What's difficult is that for all those groups with lesser outcomes for their kids, schools have to make up for the shortfall in academic achievement and the "village" has to find a way to handle the shortfall in other areas ... Without even saying what the shortfalls are correlated to or even having the merest suggestion that there's some causality possibly involved.

Humorously--in a very dark, twisted kind of humor--it makes some of the economic effects understandable. If the south has a larger numbers of families predicted to have kids with worse academic and social outcomes, then judging the south on this point is just another way of judging uneducated parents and single-family parents. Many "progressives" like to judge the south but recoil at the idea of judging single parents. I find the buried dissonance amusing, esp. on a site whose tastes require so much consonance that a I-IV-V-V7-I progression is far, far too hard on the ears. Perhaps a passing tone for the 7th might pass, unnoticed: 5 minutes of I, 5 of V, an 8th note natural 7th in a middle voice, then back to I could be acceptable.
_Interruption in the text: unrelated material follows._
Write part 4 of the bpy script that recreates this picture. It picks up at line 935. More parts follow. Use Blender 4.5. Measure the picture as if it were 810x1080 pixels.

In other, tangentially related news a study recently published in Sweden (IIRC) showed that adopted kids tended to have a IQ boost of something like 4 points (not to be sneezed at) over their siblings and speculated given that SES jumps through adoption are greater in the US we'd see a bigger gain in the US adoptee population if the study were replicated here. But that's just IQ, not "doing well," so who knows what the effects on other measurement scales might be.

Recursion

(56,582 posts)
4. A single earner at $12/hr puts a family of three at the poverty line
Thu Jun 11, 2015, 02:36 PM
Jun 2015

Add another adult earner at $12/hr and the new family of 4 is at the median household income. That's a huge difference in itself.